Resolution verabschiedet
Auf dem von tausenden Polizisten
umstellten Triumph-Platz erinnerten einige Demonstranten mit Fotos an die
bis heute nicht aufgeklärte Ermordung der Journalistin Anna Politkowskaja im
Oktober. Kritiker werfen der Führung um Putin vor, durch verschärfte
Anti-Terror-Gesetze sowie ein neues Wahlgesetz Schritt für Schritt die
Bürgerrechte im Land einzuschränken. Im Verlauf der Demonstration wurde eine
Resolution verabschiedet, in dem die Regierungsgegner unter anderem mehr
Sozialpolitik im Interesse der Bürger sowie eine Rücknahme des umstrittenen
neuen Wahlgesetzes fordern.
Roter Platz abgesperrt
Ursprünglich war ein Protestmarsch
durch die Innenstadt geplant.

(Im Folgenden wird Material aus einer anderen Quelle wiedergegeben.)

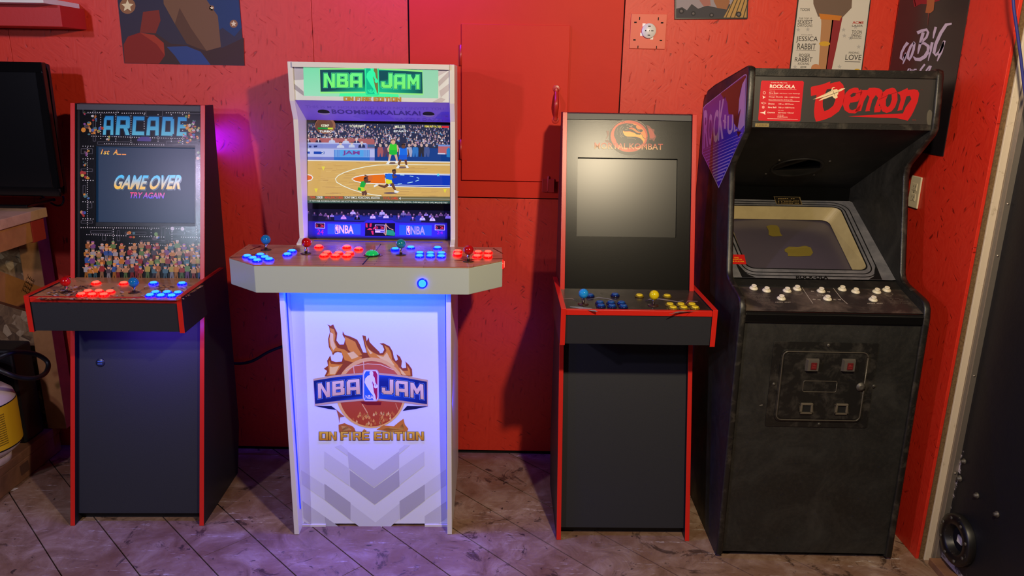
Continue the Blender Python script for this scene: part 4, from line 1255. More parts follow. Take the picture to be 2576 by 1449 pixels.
pn.line([Z(1385, 190), Z(1345, 245)], 2.2, (40, 22, 20), 1); pn.line([Z(1285, 300), Z(1225, 370)], 2.8, (40, 22, 20), 1)
pn.line([Z(240, 240), Z(335, 205)], 1.6, (48, 26, 22), 1); pn.line([Z(2370, 225), Z(2455, 272)], 2.0, (48, 26, 22), 1)
pn.line([Z(2030, 335), Z(2160, 325), Z(2300, 318), Z(2450, 316)], 1.6, (48, 26, 22), 1)
pn.line([Z(60, 305), Z(180, 300), Z(330, 268)], 1.3, (60, 34, 26), 1)
pn.line([Z(1245 + 160 * math.cos(t), 282 + 26 * math.sin(t)) for t in [i * 0.3 for i in range(12)]], 1.4, (60, 36, 30), 1)
pn.build('court_lines', dk, PRG)
def nd(q, h=0.006):
    return N.pl(*Z(*q), (0, 0, 1.0672 + h), (0, 0, 1)) - Vector((0, 0, h))
for q in ((215, 290), (330, 278), (265, 308), (370, 300), (303, 328), (407, 318), (608, 245), (567, 275), (1512, 228), (1648, 215), (1882, 218), (1727, 263), (1725, 290), (1820, 265), (1820, 290), (1917, 265), (1915, 292)):
    button(N, en, nd(q), (0, 0, 1), 'blue')
for q in ((842, 205), (1088, 208), (1190, 225), (915, 258), (1015, 262), (1112, 262), (888, 283), (988, 285), (1088, 285), (2060, 247), (2055, 274), (2238, 255), (2228, 290), (2325, 255), (2322, 292)):
    button(N, en, nd(q), (0, 0, 1), 'red')
for ball, base, m_, lb in (((378, 148), (380, 240), m_ballb, 'blue ball-top joystick at the left end'), ((735, 173), (730, 272), m_ballr, 'dark red ball-top joystick left of the trackball'), ((1562, 185), (1562, 283), m_ballt, 'teal ball-top joystick right of the trackball'), ((2155, 240), (2152, 340), m_ballr, 'dark red ball-top joystick at the right end')):
    bb = nd(base, 0.0)
    joystick(en, bb, N.pl(*Z(*ball), bb, (0, 1, 0)), m_, lb)
tb = nd((1308, 284), 0.0)
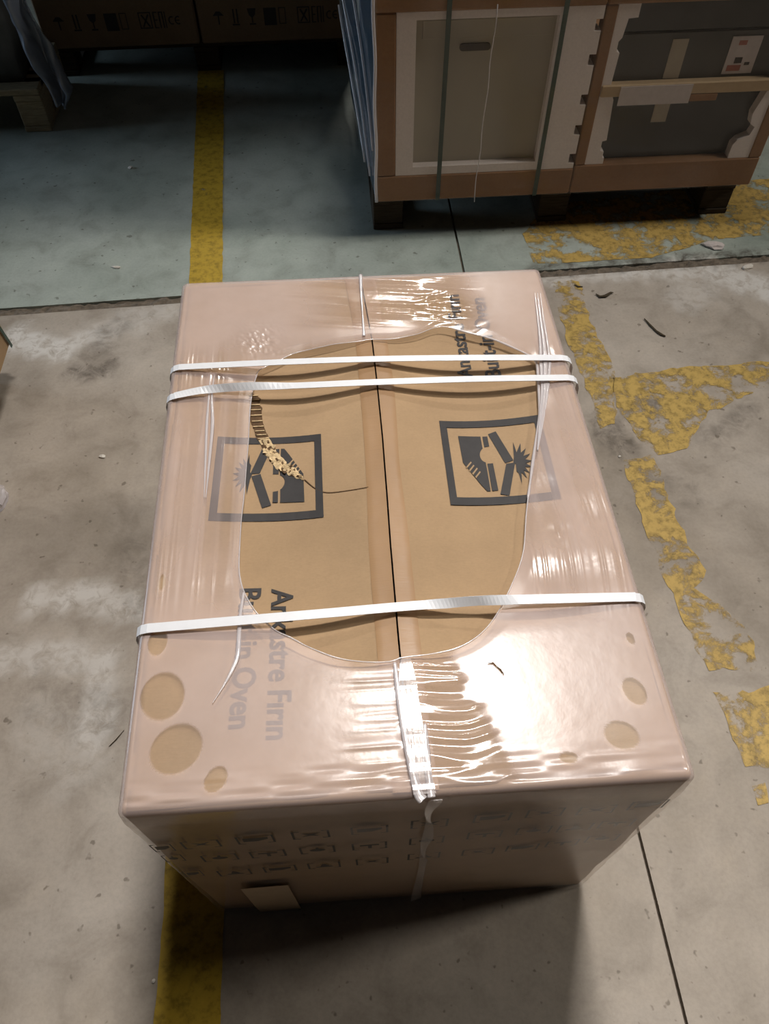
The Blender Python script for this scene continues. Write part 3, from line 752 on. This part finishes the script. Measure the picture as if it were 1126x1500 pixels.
# foam frame: outer shape with a window, made as four pieces joined into one rim
def frame_prism(name, outer, inner, ya, yb, mat, parent):
    bm = bmesh.new(); vo = [bm.verts.new((p[0], ya, p[1])) for p in outer]; vi = [bm.verts.new((p[0], ya, p[1])) for p in inner]
    eds = [bm.edges.new((v[i], v[(i+1) % len(v)])) for v in (vo, vi) for i in range(len(v))]
    bmesh.ops.triangle_fill(bm, edges=eds, use_beauty=True)
    ex = bmesh.ops.extrude_face_region(bm, geom=bm.faces[:])
    for e in ex['geom']:
        if isinstance(e, bmesh.types.BMVert): e.co.y = yb
    bmesh.ops.recalc_face_normals(bm, faces=bm.faces[:])
    me = bpy.data.meshes.new(name); bm.to_mesh(me); bm.free(); me.materials.append(mat); o = bpy.data.objects.new(name, me); COL.objects.link(o); return fix(o, parent)
clean = [foamA[0]]
for p in foamA[1:]:
    if np.hypot(p[0]-clean[-1][0], p[1]-clean[-1][1]) > 1e-4: clean.append(p)
frame_prism('foam_frame', clean, [(.200,.250),(.584,.250),(.588,.664),(.200,.664)], y0+.003, y0+.05, M['foam'], uA)
pan = bevel_box('front_panel', (.196, y0+.030, .245), (.592, y0+.049, .669), M['panel'], uA, .003); pan['label'] = 'plain grey beige panel'
pts = [(.334+.0095*math.cos(a), .5815+.0095*math.sin(a)) for a in np.linspace(math.pi/2, 1.5*math.pi, 9)]+[(.403+.0095*math.cos(a), .5815+.0095*math.sin(a)) for a in np.linspace(-math.pi/2, math.pi/2, 9)]
sl = prism_xz('handle_slot', pts, y0+.0265, y0+.0305, M['slot'], uA)
bevel_box('panel_strip', (.22, y0+.0275, .606), (.58, y0+.0305, .652), M['panel'], uA, .001)
for x in (.282, .597):
    ribbon('strap', [(x+.004*i/19, y0-.003-.0012*(i % 2 == 9), .139+.62*i/19) for i in range(20)], [(1,0,0)]*20, [(0,-1,0)]*20, .0135, .0012, M['green_strap'], uA)
uB = empty('packed_oven', (1.01, 2.3, .138), 'packed oven with dark glass and a cream bar across its front', 'packed appliance', 'film-wrapped ovens on the pallet')
x0, x1 = .7135, 1.311
bevel_box('carton_tray', (x0, y0+.002, .138), (x1, y1, .232), M['card_dark'], uB, .004)
bevel_box('carton_post', (x0, y0+.003, .2325), (.745, y0+.05, .684), M['card_dark'], uB, .003)
bevel_box('carton_post', (1.272, y0+.003, .2325), (x1, y0+.05, .684), M['card_dark'], uB, .003)
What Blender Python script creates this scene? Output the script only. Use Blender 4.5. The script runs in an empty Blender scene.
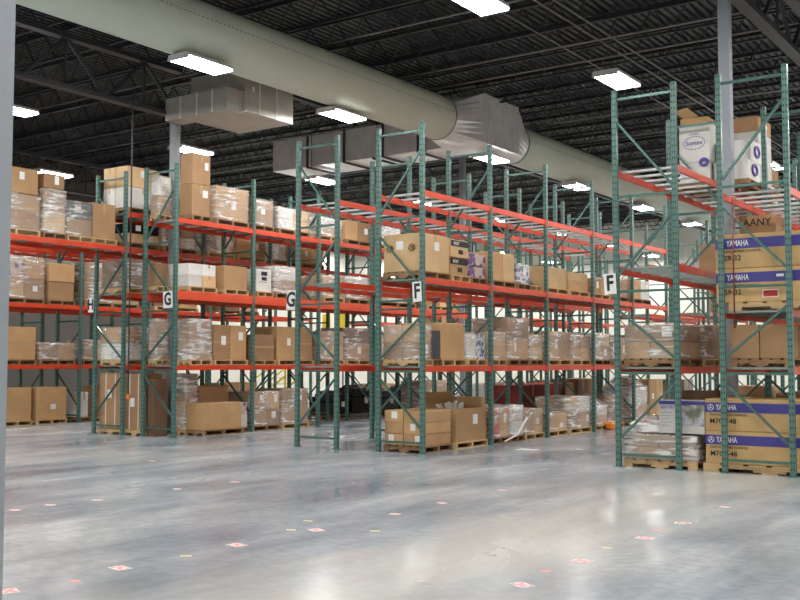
import bpy, math, random
from mathutils import Vector, Matrix, noise
R = random.Random(7)
SC = bpy.context.scene
C = SC.collection
# world: X runs across the rack rows, Y runs along them, Z up; the camera stands at the origin

# ------------------------------------------------------------------ materials
def newmat(name):
    m = bpy.data.materials.new(name); m.use_nodes = True
    nt = m.node_tree
    return m, nt, nt.nodes['Principled BSDF']
def nd(nt, t, **kw):
    n = nt.nodes.new(t)
    for k, v in kw.items(): setattr(n, k, v)
    return n
def plain(name, col, rough=.5, metal=0., noise_amt=.12, scale=6., bump=0.):
    m, nt, b = newmat(name)
    b.inputs['Roughness'].default_value = rough; b.inputs['Metallic'].default_value = metal
    tc = nd(nt, 'ShaderNodeTexCoord'); no = nd(nt, 'ShaderNodeTexNoise')
    no.inputs['Scale'].default_value = scale; no.inputs['Detail'].default_value = 3
    nt.links.new(tc.outputs['Object'], no.inputs['Vector'])
    mx = nd(nt, 'ShaderNodeMix', data_type='RGBA')
    mx.inputs[6].default_value = [c*(1-noise_amt) for c in col]+[1]
    mx.inputs[7].default_value = [min(1, c*(1+noise_amt)) for c in col]+[1]
    nt.links.new(no.outputs['Fac'], mx.inputs[0]); nt.links.new(mx.outputs[2], b.inputs['Base Color'])
    if bump:
        bp = nd(nt, 'ShaderNodeBump'); bp.inputs['Strength'].default_value = bump; bp.inputs['Distance'].default_value = .02
        nt.links.new(no.outputs['Fac'], bp.inputs['Height']); nt.links.new(bp.outputs[0], b.inputs['Normal'])
    return m
def emit(name, col, s):
    m, nt, b = newmat(name)
    b.inputs['Emission Color'].default_value = (*col, 1); b.inputs['Emission Strength'].default_value = s
    b.inputs['Base Color'].default_value = (.8, .8, .8, 1)
    return m
def carton_mat(name, col):
    m, nt, b = newmat(name); b.inputs['Roughness'].default_value = .75
    tc = nd(nt, 'ShaderNodeTexCoord'); oi = nd(nt, 'ShaderNodeObjectInfo')
    no = nd(nt, 'ShaderNodeTexNoise'); no.inputs['Scale'].default_value = 3.5; no.inputs['Detail'].default_value = 5
    nt.links.new(tc.outputs['Object'], no.inputs['Vector'])
    # faint vertical flutes of corrugated board
    mp = nd(nt, 'ShaderNodeMapping'); mp.inputs['Scale'].default_value = (60, 60, 1.5)
    n2 = nd(nt, 'ShaderNodeTexNoise'); n2.inputs['Scale'].default_value = 1
    nt.links.new(tc.outputs['Object'], mp.inputs['Vector']); nt.links.new(mp.outputs[0], n2.inputs['Vector'])
    ad = nd(nt, 'ShaderNodeMath', operation='MULTIPLY_ADD'); ad.inputs[1].default_value = .35
    nt.links.new(n2.outputs['Fac'], ad.inputs[0]); nt.links.new(no.outputs['Fac'], ad.inputs[2])
    mx = nd(nt, 'ShaderNodeMix', data_type='RGBA')
    mx.inputs[6].default_value = (col[0]*.72, col[1]*.68, col[2]*.62, 1)
    mx.inputs[7].default_value = (min(1, col[0]*1.12), min(1, col[1]*1.12), min(1, col[2]*1.1), 1)
    nt.links.new(ad.outputs[0], mx.inputs[0])
    hs = nd(nt, 'ShaderNodeHueSaturation')
    mr = nd(nt, 'ShaderNodeMapRange'); mr.inputs[3].default_value = .82; mr.inputs[4].default_value = 1.15
    nt.links.new(oi.outputs['Random'], mr.inputs[0]); nt.links.new(mr.outputs[0], hs.inputs['Value'])
    nt.links.new(mx.outputs[2], hs.inputs['Color']); nt.links.new(hs.outputs[0], b.inputs['Base Color'])
    return m
def film_mat(name, cover, tint=(.80, .79, .77)):
    m, nt, b = newmat(name)
    b.inputs['Base Color'].default_value = (*tint, 1); b.inputs['Roughness'].default_value = .13
    b.inputs['Specular IOR Level'].default_value = 1.0
    tc = nd(nt, 'ShaderNodeTexCoord')
    def N(sc, rot, det, dist):
        mp = nd(nt, 'ShaderNodeMapping'); mp.inputs['Scale'].default_value = sc; mp.inputs['Rotation'].default_value = rot
        n = nd(nt, 'ShaderNodeTexNoise'); n.inputs['Scale'].default_value = 1; n.inputs['Detail'].default_value = det; n.inputs['Distortion'].default_value = dist
        nt.links.new(tc.outputs['Object'], mp.inputs['Vector']); nt.links.new(mp.outputs[0], n.inputs['Vector']); return n.outputs['Fac']
    patch = N((1.6, 1.6, 1.9), (0, 0, 0), 2, 0); streak = N((2.5, 2.5, 15), (.16, .12, 0), 4, .6); crease = N((7, 7, 9), (.6, .5, 0), 2, 1.0)
    def ramp(src, p0, v0, p1, v1):
        r = nd(nt, 'ShaderNodeMapRange'); r.inputs[1].default_value = p0; r.inputs[2].default_value = p1; r.inputs[3].default_value = v0; r.inputs[4].default_value = v1
        nt.links.new(src, r.inputs[0]); return r.outputs[0]
    def M(op, x, y):
        n = nd(nt, 'ShaderNodeMath', operation=op, use_clamp=True)
        for i, v in enumerate((x, y)):
            if isinstance(v, float): n.inputs[i].default_value = v
            else: nt.links.new(v, n.inputs[i])
        return n.outputs[0]
    f = M('MULTIPLY', ramp(patch, .42, .25, .62, 1.0), ramp(streak, .47, .12, .66, 1.0))  # streak noise paints whitish highlight streaks into the film's cover
    f = M('MULTIPLY', M('ADD', f, .10), cover)
    nt.links.new(f, (ms := nd(nt, 'ShaderNodeMixShader')).inputs[0])
    bp = nd(nt, 'ShaderNodeBump'); bp.inputs['Strength'].default_value = .8; bp.inputs['Distance'].default_value = .03
    nt.links.new(crease, bp.inputs['Height']); nt.links.new(bp.outputs[0], b.inputs['Normal'])
    tr = nd(nt, 'ShaderNodeBsdfTransparent')
    nt.links.new(tr.outputs[0], ms.inputs[1]); nt.links.new(b.outputs[0], ms.inputs[2])
    nt.links.new(ms.outputs[0], nt.nodes['Material Output'].inputs['Surface'])
    return m
def post_mat():
    m, nt, b = newmat('green_rack_steel_punched'); b.inputs['Roughness'].default_value = .32
    tc = nd(nt, 'ShaderNodeTexCoord'); sx = nd(nt, 'ShaderNodeSeparateXYZ'); nt.links.new(tc.outputs['Object'], sx.inputs[0])
    def M(op, a, bb=None):
        n = nd(nt, 'ShaderNodeMath', operation=op)
        for i, v in enumerate((a, bb)):
            if v is None: continue
            if isinstance(v, (int, float)): n.inputs[i].default_value = v
            else: nt.links.new(v, n.inputs[i])
        return n.outputs[0]
    fr = M('FRACT', M('MULTIPLY', sx.outputs[2], 1/.1))
    hole = M('MULTIPLY', M('LESS_THAN', fr, .34), M('LESS_THAN', M('ABSOLUTE', M('SUBTRACT', M('ABSOLUTE', sx.outputs[0]), .019)), .009))
    hole = M('MULTIPLY', hole, M('GREATER_THAN', M('ABSOLUTE', sx.outputs[1]), .034))
    hole2 = M('MULTIPLY', M('LESS_THAN', fr, .34), M('LESS_THAN', M('ABSOLUTE', sx.outputs[1]), .012))
    hole = M('MAXIMUM', hole, M('MULTIPLY', hole2, M('GREATER_THAN', M('ABSOLUTE', sx.outputs[0]), .037)))
    no = nd(nt, 'ShaderNodeTexNoise'); no.inputs['Scale'].default_value = 5
    nt.links.new(tc.outputs['Object'], no.inputs['Vector'])
    mx = nd(nt, 'ShaderNodeMix', data_type='RGBA'); mx.inputs[6].default_value = (.062, .150, .128, 1); mx.inputs[7].default_value = (.095, .205, .180, 1)
    nt.links.new(no.outputs['Fac'], mx.inputs[0])
    m2 = nd(nt, 'ShaderNodeMix', data_type='RGBA'); m2.inputs[7].default_value = (.008, .02, .016, 1)
    nt.links.new(hole, m2.inputs[0]); nt.links.new(mx.outputs[2], m2.inputs[6]); nt.links.new(m2.outputs[2], b.inputs['Base Color'])
    return m
def floor_mat():
    m, nt, b = newmat('polished_concrete')
    tc = nd(nt, 'ShaderNodeTexCoord')
    def N(scale, detail=4, dist=0., sc=(1, 1, 1), rot=0.):
        mp = nd(nt, 'ShaderNodeMapping'); mp.inputs['Scale'].default_value = sc; mp.inputs['Rotation'].default_value = (0, 0, rot)
        n = nd(nt, 'ShaderNodeTexNoise'); n.inputs['Scale'].default_value = scale; n.inputs['Detail'].default_value = detail; n.inputs['Distortion'].default_value = dist
        nt.links.new(tc.outputs['Object'], mp.inputs['Vector']); nt.links.new(mp.outputs[0], n.inputs['Vector'])
        return n.outputs['Fac']
    big = N(.28, 6, .3); mid = N(1.1, 8, .25, (1, .5, 1), .9); fine = N(9, 6, .2)
    swirl = N(.7, 8, .5, (1, .4, 1), -.5)
    def ramp(src, p0, c0, p1, c1):
        r = nd(nt, 'ShaderNodeValToRGB'); e = r.color_ramp.elements
        e[0].position = p0; e[0].color = (*c0, 1); e[1].position = p1; e[1].color = (*c1, 1)
        nt.links.new(src, r.inputs[0]); return r.outputs[0]
    def mix(a, c, f, mode='MIX'):
        x = nd(nt, 'ShaderNodeMix', data_type='RGBA', blend_type=mode)
        nt.links.new(a, x.inputs[6]); nt.links.new(c, x.inputs[7])
        if isinstance(f, float): x.inputs[0].default_value = f
        else: nt.links.new(f, x.inputs[0])
        return x.outputs[2]
    base = ramp(mid, .36, (.26, .31, .36), .62, (.55, .595, .625))
    warm = ramp(big, .44, (.34, .395, .445), .60, (.60, .605, .575))
    c = mix(base, warm, .5)
    c = mix(c, ramp(swirl, .36, (.62, .66, .72), .62, (1.0, 1.0, 1.0)), .85, 'MULTIPLY')
    c = mix(c, ramp(fine, .35, (.78, .79, .81), .62, (1.0, 1.0, 1.0)), .7, 'MULTIPLY')
    scr = N(3.2, 9, .4, (1, .12, 1), .75)
    c = mix(c, ramp(scr, .38, (.80, .81, .83), .55, (1.0, 1.0, 1.0)), .55, 'MULTIPLY')
    # worn, dusty travel path along the aisle
    sx = nd(nt, 'ShaderNodeSeparateXYZ'); nt.links.new(tc.outputs['Object'], sx.inputs[0])
    def M(op, x, y):
        n = nd(nt, 'ShaderNodeMath', operation=op, use_clamp=False)
        for i, v in enumerate((x, y)):
            if isinstance(v, (float, int)): n.inputs[i].default_value = v
            elif v is not None: nt.links.new(v, n.inputs[i])
        return n.outputs[0]
    dx = M('ADD', M('ABSOLUTE', M('ADD', sx.outputs[0], 4.7), None), M('MULTIPLY', M('SUBTRACT', mid, .5), 2.6))
    mr = nd(nt, 'ShaderNodeMapRange', interpolation_type='SMOOTHSTEP'); mr.inputs[1].default_value = .15; mr.inputs[2].default_value = 1.5; mr.inputs[3].default_value = .48; mr.inputs[4].default_value = 0
    nt.links.new(dx, mr.inputs[0])
    dust = nd(nt, 'ShaderNodeRGB'); dust.outputs[0].default_value = (.66, .635, .54, 1)
    c = mix(c, dust.outputs[0], mr.outputs[0])
    nt.links.new(c, b.inputs['Base Color'])
    rr = nd(nt, 'ShaderNodeMapRange'); rr.inputs[1].default_value = .3; rr.inputs[2].default_value = .7
    rr.inputs[3].default_value = .15; rr.inputs[4].default_value = .3
    nt.links.new(swirl, rr.inputs[0]); nt.links.new(rr.outputs[0], b.inputs['Roughness'])
    b.inputs['Specular IOR Level'].default_value = .55
    bp = nd(nt, 'ShaderNodeBump'); bp.inputs['Strength'].default_value = .06; bp.inputs['Distance'].default_value = .02
    nt.links.new(mid, bp.inputs['Height']); nt.links.new(bp.outputs[0], b.inputs['Normal'])
    return m
def pattern_mat(name, c1, c2, scale):
    m, nt, b = newmat(name); b.inputs['Roughness'].default_value = .6
    tc = nd(nt, 'ShaderNodeTexCoord'); v = nd(nt, 'ShaderNodeTexVoronoi'); v.inputs['Scale'].default_value = scale
    nt.links.new(tc.outputs['Object'], v.inputs['Vector'])
    r = nd(nt, 'ShaderNodeValToRGB'); e = r.color_ramp.elements
    e[0].position = .42; e[0].color = (*c1, 1); e[1].position = .5; e[1].color = (*c2, 1)
    nt.links.new(v.outputs['Distance'], r.inputs[0]); nt.links.new(r.outputs[0], b.inputs['Base Color'])
    return m
def photo_mat():
    # the printed picture on the white carton: a soft grey scene with a dark diagonal arm
    m, nt, b = newmat('printed_picture'); b.inputs['Roughness'].default_value = .35
    tc = nd(nt, 'ShaderNodeTexCoord'); no = nd(nt, 'ShaderNodeTexNoise'); no.inputs['Scale'].default_value = 5; no.inputs['Detail'].default_value = 2
    nt.links.new(tc.outputs['Object'], no.inputs['Vector'])
    r = nd(nt, 'ShaderNodeValToRGB'); e = r.color_ramp.elements
    e[0].position = .35; e[0].color = (.07, .1, .09, 1); e[1].position = .65; e[1].color = (.5, .52, .56, 1)
    x = e.new(.5); x.color = (.22, .2, .15, 1)
    nt.links.new(no.outputs['Fac'], r.inputs[0]); nt.links.new(r.outputs[0], b.inputs['Base Color'])
    return m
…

Genehmigt wurde jedoch nur die Kundgebung zur
Mittagszeit an einem zentralen Platz. Die Behörden hatten im Vorfeld ein
Eingreifen für den Fall angedroht, dass die Demonstranten wie zunächst
geplant vom Triumph-Platz in Richtung Kreml marschieren. Vorsorglich war der
Rote Platz abgesperrt worden.
Massives Polizeiaufgebot
"Die Staatsmacht hat Angst vor uns, weil
wir uns heute endlich vereinigt haben", rief Kasparow den Zuhörern zu. Im
Moskauer Stadtzentrum glich die Lage einem Ausnahmezustand. An Kreuzungen
waren Wasserwerfer, gepanzerte Fahrzeuge und Gefängnistransporter
stationiert. Über dem Triumph-Platz kreiste während der Kundgebung ein
Polizei-Hubschrauber.
Behörden-Schikanen
Aus den Regionen berichteten zahlreiche
Oppositionsgruppierungen, ihre Mitglieder seien von den Behörden an der
Reise nach Moskau gehindert worden. Wenige Tage vor der
Oppositionskundgebung hatten Polizeibeamte in Moskau noch Kasparows Büro
nach "extremistischer Literatur" durchsucht.